At this point in the video, the two homosexual waterboys realize that the coach isn’t responding to the female advances and decide to jump into action. With a knowing nod, the two jump at the chance to impress the coach with their offerings. The waterboy’s dance includes faux-pissing contest as well as ripping the clothes from each other’s bodies. This drives the crowd wild. Where before The Gay Rights Movement people would have scoffed at this kind of behavior from men, they are now applauding how gay men are following their nature.

The video then progresses into a battle between the men and the women for the coach’s favor. The cheerleaders break out large phallic weapons, but the waterboy’s show more agility with that as well. Which is when the cheerleaders call in for back up. A new wave a cheerleaders, wrapped in the symbolic vaginal curtains and spin for his pleasure. This causes the fireworks to explode in the background of the screen. This shows that while society, the people in charge of putting on the sporting event and launching the fireworks and attending the event, wants to provide support for the plight of homosexual individual it still prefers the heterosexual pairing, and will support that by adding extra flair, here seen in the form of fireworks, to those relationship.

In the end though, the coach is lead down back behind the curtain, blocking him from the gazing eye of society where he can not be seen mounting the horse and striking the pose similar to the one the curtain. And notice how the horse is exactly out of view from the other side of the curtain. Even if an audience member could see through the slit in the middle of it, the horse and the coach would not be visible. This just shows that The Gay Rights Movement still has a long ways to go and many of the supporters are still fearful of showing their support, as seen by the many members of the crowd wearing horse heads.

Eric Wareheim undeniably meant for this video to be a metaphor for gay rights and the plight of the homosexual individual in society.

C. Charles


2 Responses to “A Couple Different Points of View About the Beach House Video for Wishes”

  1. Carl Wells March 12, 2013 at 6:18 am #

    I need to see Room 237 to really compare your 2 approaches. I totally missed the whole gay rights message and after reading this I re-watched it and it made total sense. My stupid opinion on Wes Anderson is he has made 2 good movies and those movies are the first 2 Wes Anderson movies you happen to see.
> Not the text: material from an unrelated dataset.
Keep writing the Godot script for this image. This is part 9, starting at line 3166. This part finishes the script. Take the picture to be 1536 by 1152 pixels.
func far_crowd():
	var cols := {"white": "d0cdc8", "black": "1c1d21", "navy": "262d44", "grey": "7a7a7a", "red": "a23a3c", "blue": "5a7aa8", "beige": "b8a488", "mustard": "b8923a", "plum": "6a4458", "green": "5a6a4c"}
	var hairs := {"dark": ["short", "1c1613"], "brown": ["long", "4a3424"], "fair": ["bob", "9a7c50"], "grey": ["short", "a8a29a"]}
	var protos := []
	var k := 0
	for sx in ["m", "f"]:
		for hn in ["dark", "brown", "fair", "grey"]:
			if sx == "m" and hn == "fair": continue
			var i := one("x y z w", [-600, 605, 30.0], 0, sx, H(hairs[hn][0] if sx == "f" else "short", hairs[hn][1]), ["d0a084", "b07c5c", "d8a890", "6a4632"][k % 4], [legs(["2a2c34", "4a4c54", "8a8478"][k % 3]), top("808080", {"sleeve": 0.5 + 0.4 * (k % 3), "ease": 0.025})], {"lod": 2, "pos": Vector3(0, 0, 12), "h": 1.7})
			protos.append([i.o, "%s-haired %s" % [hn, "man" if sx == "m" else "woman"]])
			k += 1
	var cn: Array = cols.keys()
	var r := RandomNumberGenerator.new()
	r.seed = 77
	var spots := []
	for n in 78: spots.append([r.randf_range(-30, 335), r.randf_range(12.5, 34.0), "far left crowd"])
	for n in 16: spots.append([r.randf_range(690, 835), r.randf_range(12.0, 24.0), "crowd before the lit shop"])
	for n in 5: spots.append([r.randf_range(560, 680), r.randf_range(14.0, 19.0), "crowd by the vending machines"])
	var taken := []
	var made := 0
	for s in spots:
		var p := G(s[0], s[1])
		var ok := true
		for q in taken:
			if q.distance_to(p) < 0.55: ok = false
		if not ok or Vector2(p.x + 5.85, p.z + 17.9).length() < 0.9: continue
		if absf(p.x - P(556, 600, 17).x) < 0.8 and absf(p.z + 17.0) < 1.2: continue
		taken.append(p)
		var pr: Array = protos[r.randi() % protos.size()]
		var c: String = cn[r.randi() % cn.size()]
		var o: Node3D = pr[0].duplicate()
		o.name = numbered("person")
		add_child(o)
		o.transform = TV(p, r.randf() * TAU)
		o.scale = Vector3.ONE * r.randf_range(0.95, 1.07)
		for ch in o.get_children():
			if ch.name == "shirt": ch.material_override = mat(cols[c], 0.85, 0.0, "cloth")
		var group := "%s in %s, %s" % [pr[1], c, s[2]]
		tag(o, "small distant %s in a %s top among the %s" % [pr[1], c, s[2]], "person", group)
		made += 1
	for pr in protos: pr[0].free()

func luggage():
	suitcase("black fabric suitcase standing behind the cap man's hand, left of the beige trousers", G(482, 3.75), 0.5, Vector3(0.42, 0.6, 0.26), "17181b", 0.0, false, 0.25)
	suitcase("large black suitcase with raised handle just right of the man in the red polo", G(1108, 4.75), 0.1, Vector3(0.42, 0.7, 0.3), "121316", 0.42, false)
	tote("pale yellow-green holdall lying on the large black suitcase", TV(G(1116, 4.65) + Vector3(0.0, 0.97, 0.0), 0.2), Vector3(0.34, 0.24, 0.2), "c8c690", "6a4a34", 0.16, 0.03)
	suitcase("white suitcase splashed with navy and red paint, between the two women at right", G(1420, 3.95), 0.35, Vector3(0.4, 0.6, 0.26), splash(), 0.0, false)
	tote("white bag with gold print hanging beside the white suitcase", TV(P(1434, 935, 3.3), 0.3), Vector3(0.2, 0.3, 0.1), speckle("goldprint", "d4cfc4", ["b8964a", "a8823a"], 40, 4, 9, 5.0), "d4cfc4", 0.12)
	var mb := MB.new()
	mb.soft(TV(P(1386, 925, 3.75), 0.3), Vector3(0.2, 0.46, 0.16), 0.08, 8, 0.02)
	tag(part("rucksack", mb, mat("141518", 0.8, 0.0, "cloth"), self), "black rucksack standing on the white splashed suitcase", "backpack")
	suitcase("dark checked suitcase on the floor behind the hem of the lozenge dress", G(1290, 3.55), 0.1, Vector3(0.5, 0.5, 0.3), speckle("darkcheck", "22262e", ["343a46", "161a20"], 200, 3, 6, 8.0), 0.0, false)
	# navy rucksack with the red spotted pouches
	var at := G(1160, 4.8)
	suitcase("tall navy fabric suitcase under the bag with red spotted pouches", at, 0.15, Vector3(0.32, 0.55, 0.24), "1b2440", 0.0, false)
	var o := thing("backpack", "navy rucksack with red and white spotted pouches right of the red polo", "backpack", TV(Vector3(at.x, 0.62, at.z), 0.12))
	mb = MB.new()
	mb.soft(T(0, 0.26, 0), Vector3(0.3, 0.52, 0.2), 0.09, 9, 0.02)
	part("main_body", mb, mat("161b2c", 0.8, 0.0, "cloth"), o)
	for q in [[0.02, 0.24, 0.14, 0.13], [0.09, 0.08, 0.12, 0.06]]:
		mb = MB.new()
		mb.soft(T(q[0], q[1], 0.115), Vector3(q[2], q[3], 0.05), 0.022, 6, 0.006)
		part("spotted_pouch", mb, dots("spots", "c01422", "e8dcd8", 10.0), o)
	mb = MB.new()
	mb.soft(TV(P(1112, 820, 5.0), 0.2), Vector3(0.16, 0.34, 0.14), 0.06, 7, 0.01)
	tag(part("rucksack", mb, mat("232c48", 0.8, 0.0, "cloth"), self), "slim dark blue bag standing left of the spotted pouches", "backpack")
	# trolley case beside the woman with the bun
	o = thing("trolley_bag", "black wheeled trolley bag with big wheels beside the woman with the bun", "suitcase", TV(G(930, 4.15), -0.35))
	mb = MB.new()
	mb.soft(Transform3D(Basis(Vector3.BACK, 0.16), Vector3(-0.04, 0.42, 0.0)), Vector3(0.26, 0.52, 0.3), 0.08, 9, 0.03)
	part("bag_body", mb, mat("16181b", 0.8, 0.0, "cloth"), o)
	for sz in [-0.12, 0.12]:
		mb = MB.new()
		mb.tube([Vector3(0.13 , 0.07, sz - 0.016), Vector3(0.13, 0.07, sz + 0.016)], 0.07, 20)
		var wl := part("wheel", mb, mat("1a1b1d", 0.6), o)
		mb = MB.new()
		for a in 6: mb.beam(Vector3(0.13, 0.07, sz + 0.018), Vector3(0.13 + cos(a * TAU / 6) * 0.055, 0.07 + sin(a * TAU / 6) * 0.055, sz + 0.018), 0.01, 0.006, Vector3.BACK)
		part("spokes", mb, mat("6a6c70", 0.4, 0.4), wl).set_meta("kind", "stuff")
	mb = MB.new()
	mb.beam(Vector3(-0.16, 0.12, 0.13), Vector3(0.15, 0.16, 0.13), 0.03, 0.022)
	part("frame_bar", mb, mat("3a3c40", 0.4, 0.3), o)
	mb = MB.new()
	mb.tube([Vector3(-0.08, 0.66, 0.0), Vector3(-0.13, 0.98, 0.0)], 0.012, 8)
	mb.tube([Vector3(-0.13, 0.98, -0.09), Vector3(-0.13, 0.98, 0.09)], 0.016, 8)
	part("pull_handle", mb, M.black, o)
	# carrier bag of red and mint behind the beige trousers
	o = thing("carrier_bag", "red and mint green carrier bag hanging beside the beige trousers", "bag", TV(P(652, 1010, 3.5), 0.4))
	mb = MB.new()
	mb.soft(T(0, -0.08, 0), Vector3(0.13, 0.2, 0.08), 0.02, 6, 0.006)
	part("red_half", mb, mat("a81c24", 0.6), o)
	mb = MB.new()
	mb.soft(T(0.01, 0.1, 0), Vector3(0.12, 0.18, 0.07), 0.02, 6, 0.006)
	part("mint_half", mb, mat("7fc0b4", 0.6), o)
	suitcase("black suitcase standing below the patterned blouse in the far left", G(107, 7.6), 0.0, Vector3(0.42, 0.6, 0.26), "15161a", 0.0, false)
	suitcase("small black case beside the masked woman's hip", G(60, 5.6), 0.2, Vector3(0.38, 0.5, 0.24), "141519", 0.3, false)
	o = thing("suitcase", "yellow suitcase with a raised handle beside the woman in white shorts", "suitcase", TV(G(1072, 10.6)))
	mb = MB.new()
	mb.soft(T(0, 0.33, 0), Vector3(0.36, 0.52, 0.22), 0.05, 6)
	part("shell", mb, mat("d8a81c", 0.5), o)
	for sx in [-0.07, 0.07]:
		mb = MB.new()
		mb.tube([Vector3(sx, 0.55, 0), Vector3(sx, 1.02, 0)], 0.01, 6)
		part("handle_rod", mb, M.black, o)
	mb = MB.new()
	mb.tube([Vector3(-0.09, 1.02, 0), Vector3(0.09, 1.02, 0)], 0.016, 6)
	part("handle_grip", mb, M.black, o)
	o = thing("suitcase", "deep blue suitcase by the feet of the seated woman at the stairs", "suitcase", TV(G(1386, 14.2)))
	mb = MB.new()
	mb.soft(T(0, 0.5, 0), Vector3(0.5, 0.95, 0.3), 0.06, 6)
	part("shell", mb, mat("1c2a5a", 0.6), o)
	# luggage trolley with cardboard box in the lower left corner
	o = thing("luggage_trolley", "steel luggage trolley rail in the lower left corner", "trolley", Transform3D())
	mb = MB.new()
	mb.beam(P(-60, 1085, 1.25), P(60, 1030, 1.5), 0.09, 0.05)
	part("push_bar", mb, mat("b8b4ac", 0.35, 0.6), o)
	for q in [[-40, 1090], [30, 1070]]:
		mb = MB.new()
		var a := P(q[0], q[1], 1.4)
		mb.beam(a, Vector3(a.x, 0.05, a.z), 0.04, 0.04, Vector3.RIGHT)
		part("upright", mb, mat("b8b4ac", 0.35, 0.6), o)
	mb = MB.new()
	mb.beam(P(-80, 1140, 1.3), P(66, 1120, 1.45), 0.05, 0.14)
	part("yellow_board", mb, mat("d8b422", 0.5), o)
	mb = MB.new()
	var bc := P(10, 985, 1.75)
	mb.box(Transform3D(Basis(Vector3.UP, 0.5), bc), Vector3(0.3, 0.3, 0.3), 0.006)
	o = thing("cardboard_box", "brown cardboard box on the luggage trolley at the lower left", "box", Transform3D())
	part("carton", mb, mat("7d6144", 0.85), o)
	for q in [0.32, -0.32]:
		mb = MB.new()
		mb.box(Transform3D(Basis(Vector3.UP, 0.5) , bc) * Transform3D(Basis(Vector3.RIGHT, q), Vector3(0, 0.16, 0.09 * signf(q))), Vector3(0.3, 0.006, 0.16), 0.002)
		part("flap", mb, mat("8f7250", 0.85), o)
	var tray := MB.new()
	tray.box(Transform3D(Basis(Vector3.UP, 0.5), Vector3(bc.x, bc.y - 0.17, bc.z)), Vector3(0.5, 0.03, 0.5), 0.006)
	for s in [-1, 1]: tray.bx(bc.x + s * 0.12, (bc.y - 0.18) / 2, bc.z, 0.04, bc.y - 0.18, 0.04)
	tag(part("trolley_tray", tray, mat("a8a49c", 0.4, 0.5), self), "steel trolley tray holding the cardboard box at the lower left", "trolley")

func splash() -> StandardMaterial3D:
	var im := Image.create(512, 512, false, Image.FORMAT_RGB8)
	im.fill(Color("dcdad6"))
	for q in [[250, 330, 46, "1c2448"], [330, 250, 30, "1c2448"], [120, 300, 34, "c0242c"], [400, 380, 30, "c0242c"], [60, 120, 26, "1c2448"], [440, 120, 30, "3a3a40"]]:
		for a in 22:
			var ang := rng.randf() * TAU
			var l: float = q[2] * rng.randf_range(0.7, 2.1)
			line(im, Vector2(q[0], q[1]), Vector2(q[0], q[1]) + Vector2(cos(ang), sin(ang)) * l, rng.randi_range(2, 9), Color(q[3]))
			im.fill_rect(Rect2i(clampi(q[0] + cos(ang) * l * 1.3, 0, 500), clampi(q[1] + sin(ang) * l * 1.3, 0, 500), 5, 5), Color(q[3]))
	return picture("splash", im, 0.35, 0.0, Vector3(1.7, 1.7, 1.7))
    • ccharlesconfidential March 12, 2013 at 12:38 pm #

      Doc man like you should really check out Room 237. If nothing more to hear delusional people talk about cinema. That’s too harsh. There are some great idea in the film, but it reminds me of the old Freud quote, “Some times a sillioute of a skier is just a sillioute of a skier.”

      If I didn’t have to run to work this morning, I would have re-written the Room 237 to be about the guy deciding to get into beastiality. I forced/found all sorts of images to support that claim too. It would probably be a pretty compelling essay.

      Did you watch the video essay on The Darjeeling Limited? It’s a good critique of film I wasn’t too fond of. Also, did you see Moonrise Kingdom yet?